(2018)
Installation with audio, printer and paper, and wall displays
Based on archive of testimonies by veterans from Yugoslav wars.
In collaboration with Aron Rossman-Kiss
Based on a huge audio archive of testimonies from participants and statistics of victims from the Yugoslav Wars, the work questions the modalities of presenting this material as well as the power structures that condition their use and dissemination. Ironic and grave, it is both a memorial in the making and a reminder that describing events simply as “war” risks glossing over the imbalances, intricacies and causes of the conflicts. In conjunction with the uncanny ability of algorithmically-generated “fake” text to function as testimonies, the work serves to highlight the complexities inherent in the use of such material within the public sphere, education and documentary research.
Papers: A deep learning algorithm was trained on interviews with participants of the Wars. New texts are generated based on what it has learnt, auto-translated for other languages and printed at regular intervals during the exhibition. Visitors are encouraged to take home a printout scattered on the floor. Deep learning relies on huge quantities of data for training; when more transcripts are made available to the algorithm, the quality of the generated texts improves.
Walls: a grouping of statistics, analyses and reports pertaining to the Wars. Although by no means exhaustive, they are an attempt to provide the context to the interviews and to draw a more balanced picture of the conflicts.

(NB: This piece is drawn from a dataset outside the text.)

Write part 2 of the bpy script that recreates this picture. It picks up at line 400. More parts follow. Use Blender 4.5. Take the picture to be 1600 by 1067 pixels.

Sound: Many of the veterans’ interviews were tagged with keywords indicating their content. For non-Serbo-Croatian speakers, they provide the only way of accessing the material. The tags have been combined, rearranged and supplemented by additional words, becoming what appears to be a poem.
Exhibited at the Museum of Contemporary Art Belgrade, the Austrian Museum of Folk Life and Folk Art, Vienna, and the History Museum of Bosnia and Herzegovina, Sarajevo.